-- Start --

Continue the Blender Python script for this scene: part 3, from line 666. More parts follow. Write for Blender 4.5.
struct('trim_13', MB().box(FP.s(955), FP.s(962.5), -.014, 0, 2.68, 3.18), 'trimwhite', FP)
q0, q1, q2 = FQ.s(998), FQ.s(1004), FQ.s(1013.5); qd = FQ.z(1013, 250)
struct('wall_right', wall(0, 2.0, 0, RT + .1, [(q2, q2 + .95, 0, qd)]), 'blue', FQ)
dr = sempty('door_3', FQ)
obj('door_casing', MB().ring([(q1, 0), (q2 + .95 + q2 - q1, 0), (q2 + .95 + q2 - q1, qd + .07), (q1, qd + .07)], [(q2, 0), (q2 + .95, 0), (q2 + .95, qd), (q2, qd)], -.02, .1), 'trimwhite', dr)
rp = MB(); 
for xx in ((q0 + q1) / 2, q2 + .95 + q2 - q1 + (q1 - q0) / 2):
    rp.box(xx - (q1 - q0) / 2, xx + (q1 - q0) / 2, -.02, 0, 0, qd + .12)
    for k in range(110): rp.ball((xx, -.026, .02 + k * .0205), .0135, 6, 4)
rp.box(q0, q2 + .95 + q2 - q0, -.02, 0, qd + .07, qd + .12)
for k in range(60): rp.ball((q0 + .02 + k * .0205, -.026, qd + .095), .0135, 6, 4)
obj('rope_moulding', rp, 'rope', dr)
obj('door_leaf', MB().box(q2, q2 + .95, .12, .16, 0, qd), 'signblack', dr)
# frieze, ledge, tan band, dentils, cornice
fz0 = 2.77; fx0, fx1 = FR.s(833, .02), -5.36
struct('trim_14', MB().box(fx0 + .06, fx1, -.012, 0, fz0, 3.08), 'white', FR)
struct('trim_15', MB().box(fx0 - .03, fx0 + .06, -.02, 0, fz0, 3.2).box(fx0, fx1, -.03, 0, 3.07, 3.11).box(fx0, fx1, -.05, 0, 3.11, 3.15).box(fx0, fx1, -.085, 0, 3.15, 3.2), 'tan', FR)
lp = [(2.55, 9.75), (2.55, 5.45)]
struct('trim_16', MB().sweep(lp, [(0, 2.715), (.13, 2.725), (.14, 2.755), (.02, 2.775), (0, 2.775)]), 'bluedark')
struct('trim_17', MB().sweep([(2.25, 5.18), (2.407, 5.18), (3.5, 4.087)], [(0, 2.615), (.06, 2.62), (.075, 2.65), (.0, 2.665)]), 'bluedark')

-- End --

Stated task:
Your task is to repeat the data exactly; please include every line.

Answer for the task:
Continue the Blender Python script for this scene: part 3, from line 666. More parts follow. Write for Blender 4.5.
struct('trim_13', MB().box(FP.s(955), FP.s(962.5), -.014, 0, 2.68, 3.18), 'trimwhite', FP)
q0, q1, q2 = FQ.s(998), FQ.s(1004), FQ.s(1013.5); qd = FQ.z(1013, 250)
struct('wall_right', wall(0, 2.0, 0, RT + .1, [(q2, q2 + .95, 0, qd)]), 'blue', FQ)
dr = sempty('door_3', FQ)
obj('door_casing', MB().ring([(q1, 0), (q2 + .95 + q2 - q1, 0), (q2 + .95 + q2 - q1, qd + .07), (q1, qd + .07)], [(q2, 0), (q2 + .95, 0), (q2 + .95, qd), (q2, qd)], -.02, .1), 'trimwhite', dr)
rp = MB(); 
for xx in ((q0 + q1) / 2, q2 + .95 + q2 - q1 + (q1 - q0) / 2):
    rp.box(xx - (q1 - q0) / 2, xx + (q1 - q0) / 2, -.02, 0, 0, qd + .12)
    for k in range(110): rp.ball((xx, -.026, .02 + k * .0205), .0135, 6, 4)
rp.box(q0, q2 + .95 + q2 - q0, -.02, 0, qd + .07, qd + .12)
for k in range(60): rp.ball((q0 + .02 + k * .0205, -.026, qd + .095), .0135, 6, 4)
obj('rope_moulding', rp, 'rope', dr)
obj('door_leaf', MB().box(q2, q2 + .95, .12, .16, 0, qd), 'signblack', dr)
# frieze, ledge, tan band, dentils, cornice
fz0 = 2.77; fx0, fx1 = FR.s(833, .02), -5.36
struct('trim_14', MB().box(fx0 + .06, fx1, -.012, 0, fz0, 3.08), 'white', FR)
struct('trim_15', MB().box(fx0 - .03, fx0 + .06, -.02, 0, fz0, 3.2).box(fx0, fx1, -.03, 0, 3.07, 3.11).box(fx0, fx1, -.05, 0, 3.11, 3.15).box(fx0, fx1, -.085, 0, 3.15, 3.2), 'tan', FR)
lp = [(2.55, 9.75), (2.55, 5.45)]
struct('trim_16', MB().sweep(lp, [(0, 2.715), (.13, 2.725), (.14, 2.755), (.02, 2.775), (0, 2.775)]), 'bluedark')
struct('trim_17', MB().sweep([(2.25, 5.18), (2.407, 5.18), (3.5, 4.087)], [(0, 2.615), (.06, 2.62), (.075, 2.65), (.0, 2.665)]), 'bluedark')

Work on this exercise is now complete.